Presented every third year, the Schwartz Award provides annual financial support for the scholarship, teaching and service of a tenured professor whose record and promise of achievement are exceptional.

Farabee's teaching and scholarship focus on the performance of plays by William Shakespeare and his contemporaries. Her published research includes a recent book"Shakespeare's Staged Spaces and Playgoers' Perceptions." She also edited and contributed to "Early Modern Drama in Performance." Farabee's current research projects include travel and perception of the early modern stage and the history of Shakespeare in South Dakota. She was also instrumental in bringing the exhibit "First Folio! The Book That Gave Us Shakespeare" to the USD campus in March 2016. Vermillion was the only stop in South Dakota on a national tour of the rare book on loan from the Folger Shakespeare Library in Washington, D.C.

As a teacher, Farabee combines classroom instruction with experiential learning activities in which students attend plays, visit archives and meet with actors and directors. Through a grant from the Folger Shakespeare Library and the National Endowment for the Humanities, she takes students on trips to see Shakespeare plays in the region. In many cases, students view numerous productions in one weekend and participate in question-and-answer sessions with actors after performances. Farabee has also directed student research projects on Shakespeare in South Dakota and has led a program that brings students to experience Shakespeare at Staunton, Virginia's Blackfriars Playhouse.

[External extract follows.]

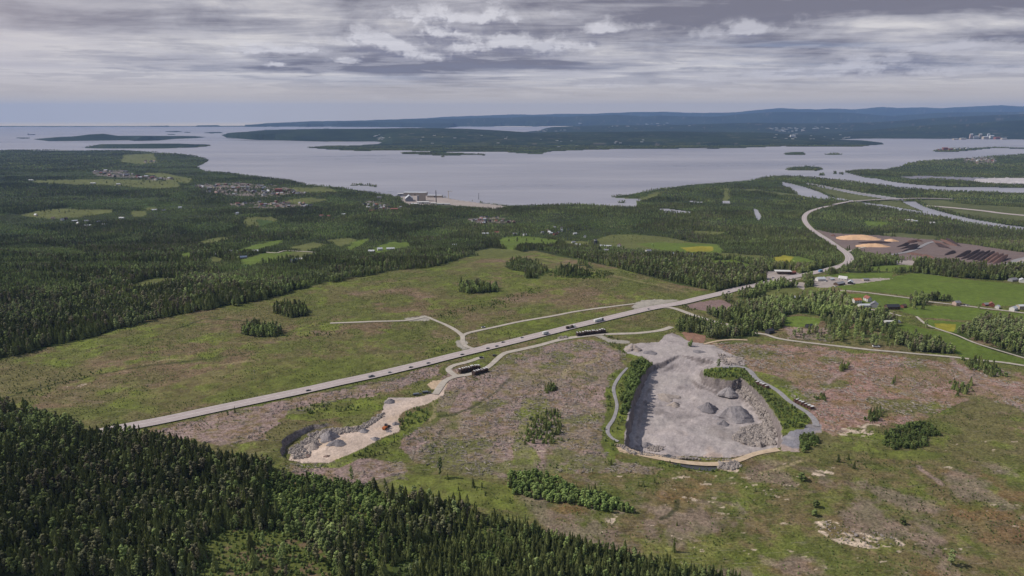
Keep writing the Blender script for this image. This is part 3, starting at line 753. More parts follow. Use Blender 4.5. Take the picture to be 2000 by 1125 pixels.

The Schwartz Award exists thanks to the generosity of Truman, '56 B.A., '91 honorary doctorate and Beverly Schwartz, '56 B.S. Ed. Truman Schwartz became a Rhodes Scholar, earned a Ph.D. in chemistry from M.I.T., worked in industry, and then taught for many years at Macalester College, publishing extensively in the fields of physical chemistry and chemical education. Beverly Schwartz was a middle-school teacher in St. Paul, Minnesota, where she taught students with learning disabilities.